So my van is done. Not sure what is wrong but it is not running in a manner which is safe. We were hoping to be able to replace it with a tax refund but unfortunately we are going to owe taxes this year. First time ever. Not sure what our plan is at this point because I can't add new daycare kids without buying a car but we can't buy a new car without replacing the kids I lost. Gotta love them double edged swords. I told Chris I should get an additional job besides the daycare but he says that he won't allow that because we would not see each other enough. I understand that and I am not dying to get a new job, but I am trying to be realistic. If this were all happening in April, it might be doable. Sorry to be dumping all this on everyone but I can't function without getting this off my chest and Chris is convinced we will be able to fix the van for $1000. And my gut is telling me it is going to be more. Not that it matters either way. I am feeling really kicked in the teeth right now.
We had hoped that 2010 was going to be a better year and it is off to a bad start. I am sure we will figure it out, but not sure exactly how. Chris has talked about borrowing out his 401 K and trying to pay cash for a vehicle but at the same time that means we lose $440 a month income (basically the car payment)
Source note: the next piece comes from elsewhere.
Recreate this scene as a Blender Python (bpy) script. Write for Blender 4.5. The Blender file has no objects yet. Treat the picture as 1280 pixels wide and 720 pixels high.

I know I am not special and that everyone has challenges. I guess in spite of our best efforts, we are still living beyond our means. And unfortunately I'm not sure where to trim. I find it funny that when we are being responsible and careful, and not indulging whims that we seem to do worse. Oh well off to finish taxes and see if I can at least make them break even. I found a couple of more receipts and I am going to clean out a couple of boxes and see if there are any I have missed.
I know that everyone else has so much going on but I feel better just getting it out. And if I didn't tell you what was going on, you'd feel left out! And now I am going to referee a fight between 4 year olds, life is glamorous.